The first series of attacks occurred in the spring of 1944 in the form
of aircraft carrier task force strikes (Operation DESECRATE ONE)
to prevent the Japanese Army and Navy in Palau from providing flanking
air support against MacArthur's invasion of Hollandia/northern New Guinea.
During the summer of 1944, the second series occurred in the form of both
carrier task force strikes (Operation SNAPSHOT, in which former
President George Bush participated) and Army Air Corps B-24 raids (13th
AAF and 5th AAF). The purpose of these raids was twofold: a) to prevent
Japanese aircraft from flanking MacArthur's invasions of northern New
Guinea and the Philippines and b) to soften up Peleliu (an island with
a large Japanese air field in southern Palau), scheduled for invasion
by 1st Marine Division on September 15, 1944 (Operation STALEMATE).
Although the rest of Palau was bypassed after the Peleliu
invasion as the war proceeded toward the homeland of Japan, the requirement
for ongoing US air coverage over Palau was essential to prevent further
aggression from the remaining 20,000 Japanese troops stationed throughout
the northern Palau islands. As a result, a third series of air actions
occurred during and after the invasion of Peleliu, by both the US Marines
Corsair fighters (VMF 114, 122, 121 from the captured Peleliu airfield)
and the Army Air Corps B-24 bombers (7th AAF from a new airfield on nearby
Angaur built to support the Philippines invasion). Each provided independent
air support/suppression against Japanese ground forces throughout Palau
until the war ended. In the face of the war moving elsewhere, the daily
air battles fought over Palau were unaccountably fierce, on the part of
both sides, turning into a struggle of attrition with both sides sustaining
lethal casualties up to the last day of the war.

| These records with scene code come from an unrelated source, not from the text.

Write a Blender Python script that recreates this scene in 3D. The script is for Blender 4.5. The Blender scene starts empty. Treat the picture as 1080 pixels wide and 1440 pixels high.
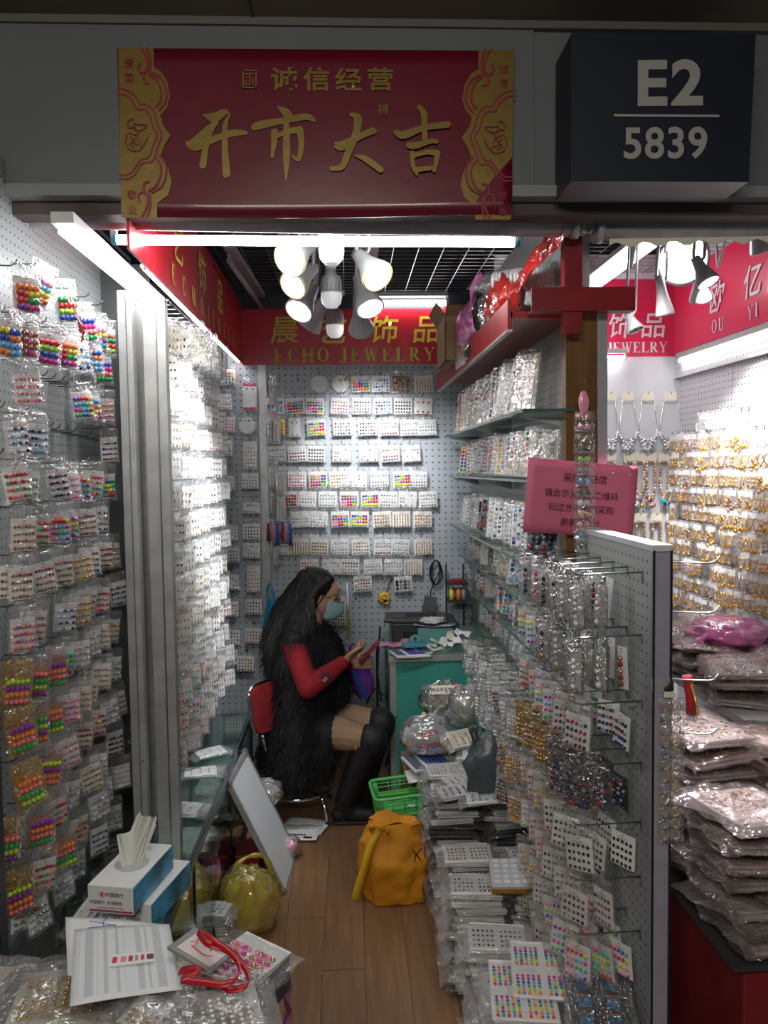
import bpy, bmesh, math, random
from mathutils import Vector, Matrix, Quaternion, noise
R = math.radians
random.seed(7)
sc = bpy.context.scene
COL = sc.collection

# ------------------------------------------------------------------ camera
W, H, F = 1080.0, 1440.0, 1081.0
CAM = Vector((0, 0, 1.7))
YAW, PITCH, ROLL = 2.65, 3.2, -0.8
CR = Matrix.Rotation(R(-YAW), 3, 'Z') @ Matrix.Rotation(R(90 - PITCH), 3, 'X') @ Matrix.Rotation(R(ROLL), 3, 'Z')
cd = bpy.data.cameras.new('camera')
cam = bpy.data.objects.new('camera', cd)
COL.objects.link(cam)
cd.sensor_fit = 'HORIZONTAL'
cd.sensor_width = 36
cd.lens = 36 * F / W
cd.clip_start = .02
cam.matrix_world = Matrix.Translation(CAM) @ CR.to_4x4()
sc.camera = cam

# ------------------------------------------------------------------ world, exposure, large lights
world = bpy.data.worlds.new('world')
sc.world = world
world.use_nodes = True
world.node_tree.nodes['Background'].inputs[0].default_value = (.55, .62, .75, 1)
world.node_tree.nodes['Background'].inputs[1].default_value = .045
sc.view_settings.view_transform = 'Standard'
sc.view_settings.look = 'None'
sc.view_settings.exposure = 0.62
sc.view_settings.gamma = 1
sc.view_settings.use_curve_mapping = False
sc.cycles.transparent_max_bounces = 24
sc.cycles.max_bounces = 6
sc.cycles.diffuse_bounces = 3
sc.cycles.glossy_bounces = 3
sc.cycles.sample_clamp_indirect = 4.0
sc.cycles.caustics_reflective = False
sc.cycles.caustics_refractive = False

TUBE_W = 15.0          # tube emission
SPOT_E = 9.0          # lit lamp faces


def area_light(name, loc, size, size_y, energy, color, target):
    l = bpy.data.lights.new(name, 'AREA')
    l.shape = 'RECTANGLE'
    l.size, l.size_y, l.energy, l.color = size, size_y, energy, color
    o = bpy.data.objects.new(name, l)
    COL.objects.link(o)
    o.location = loc
    o.rotation_euler = (Vector(target) - Vector(loc)).to_track_quat('-Z', 'Y').to_euler()
    return o


# the corridor's own ceiling panels, above and behind the viewer
area_light('corridor_light', (-.3, -.9, 2.8), 1.6, .5, 34, (1, .94, .84), (-.2, .9, .6))


def ray(px, py):
    return CR @ Vector(((px - W / 2) / F, -(py - H / 2) / F, -1))


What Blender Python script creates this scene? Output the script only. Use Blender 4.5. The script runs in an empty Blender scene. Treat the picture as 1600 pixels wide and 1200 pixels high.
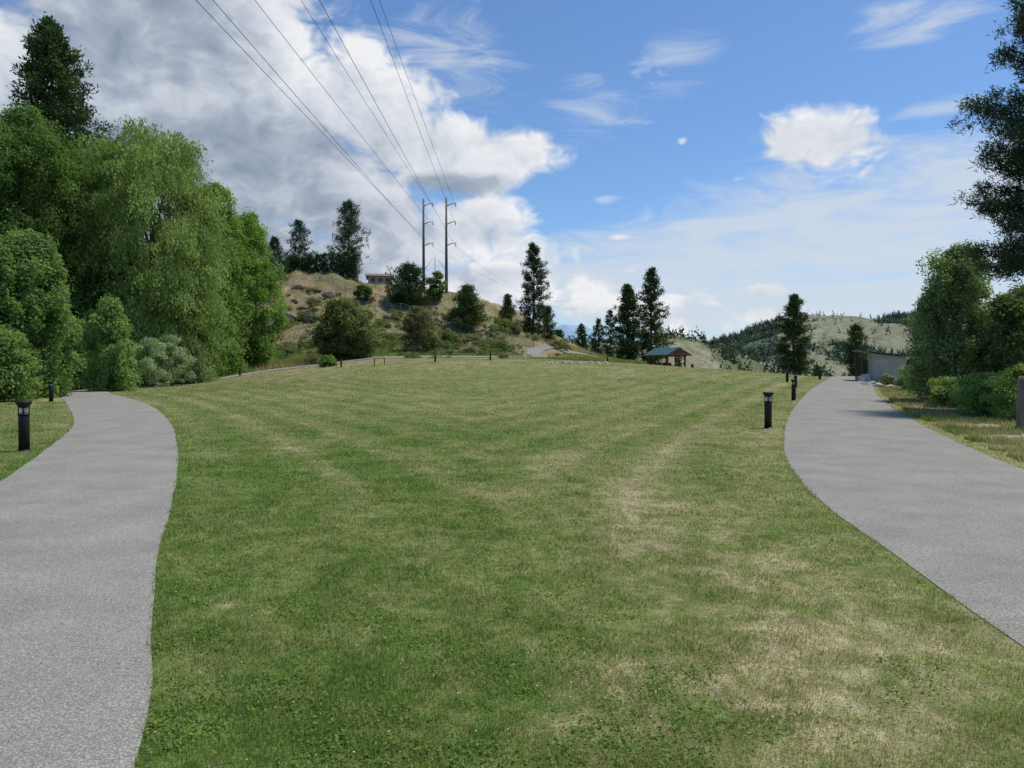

Palau, because of its strategic location (between the Mariana
Islands and the Philippines) and because of its deep-water harbors, was
the regional headquarters for the occupying Japanese military. Accordingly,
it was heavily defended, both in numbers of troops (~35,000), airfields
(3) and antiaircraft sites (many). In the face of some of the heaviest
Japanese antiaircraft fire anywhere in the entire Pacific war and with
the large number of US air strikes, it was inevitable that American planes
would be shot down and they were. Because the Palaus have a barrier reef
around the islands, many of the planes fell onto the islands or into waters
approachable by conventional scuba diving techniques; however, a substantial
portion of these planes and their crews, were never found, in spite of
an intense efforts by US Army Graves Registration Units after the war
ended.
Even though the invasion of Peleliu turned out to be the
third bloodiest battle fought in the Pacific, the several naval, ground
and air campaigns involving Palau are generally treated as a historical
footnote of little interest, compared to more well-recognized Pacific
battles such as Guadalcanal, Iwo Jima and Okinowa. But the numbers of
Americans (with their planes) that were lost in the Palau area are not
insignificant. At least two books have been published, describing the
Japanese ships sunk by US Navy air actions in the Palaus. However, beyond
the attempts by Graves Registration Units to locate remains of American
military after end the of the war, no one has systematically looked for
these missing aircraft, which were written off, with their crews, one
year and one day after they were lost.
In 1993, following participation in a successful expedition
in northern Palau to find the Japanese trawler sunk by Navy aviator Ensign
George Bush in July 1944, I (Scannon) began investigating that air war
after being shown a 65 foot wing of a then unknown aircraft, which at
that time had been sitting, with identity unknown, in shallow waters just
south of Koror in Palau for almost fifty years.